7 Types of Accounts That Need Serious Protection (And How Cookies Help)

April 2016: You interact with dozens of accounts online, from social media to banking to shopping. While it’s smart to protect all of them, it’s really smart to protect the ones that could cause you the most damage if hacked so here are some tips to improve online security of your accounts.

Do you know which ones they are? You probably know a few, but others may surprise you. Secure just these seven types of accounts now and you’ll be a lot safer than the next frog. Here’s what to do:

Most of the companies that offer these types of accounts also offer some form of multi-factor identification. If possible, choose to receive a one-time text with a verification code as part of your login process because it’s the most secure way to go. It’s easy —the code is usually only six digits and takes just a few seconds to enter — and it involves two devices: your computer and your phone. The more devices involved, the less likely it is that a hacker can break in. You can also have the code sent by email, but this doesn’t involve a second device so it’s not as secure.

Using security questions as one of your factors is just OK. People can guess the answers and there’s no second device or another form of communication involved. If you do use them, lie about the answers! Additional passwords, passcodes or PINs are also helpful but, like the security questions, they’re static until you change them. One-time codes are used just once and are more secure.


1. Bank and investment accounts
Unless you have an account with the We-Don’t-Want-To-Stay-In-Business Bank, your financial institution will offer multi-factor authentication options and let you layer them up. Choose a login process that requires a one-time security code. Also look for the advanced security features section on the website of each bank and investment firm you work with and take full advantage of those features. Your institution may even offer free security software.

2. Credit card accounts
Most major credit cards are offered by banks and have the same or similar security options as your bank. In addition to one-time codes, set up security alerts so you’re notified about activity that’s often fraudulent, like international, online or gas station purchases, or for charges above a certain amount.
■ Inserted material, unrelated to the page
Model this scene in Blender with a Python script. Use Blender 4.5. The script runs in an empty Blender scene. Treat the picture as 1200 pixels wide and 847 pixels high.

3. Online accounting and budgeting accounts
If you use a web app or smartphone app to budget and track spending, you’ve had to connect them to your financial accounts in order for them to work. Use the same level of multi-factor authentication for these accounts as you do for your financial accounts.


4. Email accounts
Your email accounts hold the key to many, if not all of your other accounts. To change a password on an account, for example, the institution will send you an email to confirm that the change request is really coming from you. But what if you’re not in control of your email account? Use all of the secure options your provider offers. And make sure to add an alternate email address so you’re informed about changes to one account via another account’s address.

5. Cell phone accounts
If someone gets access to your cell phone account, not only can they possibly add users, charge calls to you, see your call logs and maybe even listen to your voicemail messages, they can gain access your personal data. Use the available multi-factor options. And remember to protect your phone by always using a login PIN — better yet, use your fingerprint.

6. Internet service accounts
Protect both your online account and your WiFi router. You don’t want bad guys using your network for illegal stuff or your neighbors accessing your files. Use two-factor for your online Internet account login and, for your router, choose WPA2 encryption with a long password. Use WPA if your router is older but don’t use WEP because it’s not very safe. Also choose a router name that doesn’t identify who you are.


7. Cloud storage accounts
Dropbox, Google Drive, iDrive, Microsoft OneDrive, iCloud, SugarSync — if you use a cloud storage service (and we hope you do as a backup for your hard drive), you need to lock it down. Activate the two-step verification process and, if it’s available, the encryption option as well. Some backup apps like Crashplan encrypt data automatically and some cloud storage apps like Dropbox will give you a bunch of one-time back-up codes to have on hand, just in case. If your cloud provider doesn’t offer solid security options, choose another provider!

Finally, if you’re the only one who uses your computer, you can set your browser to accept cookies and have your computer remember some of your account login information. This adds layers of protection without more time on your part, except for once in a while when you change your passwords and clear out your cookies.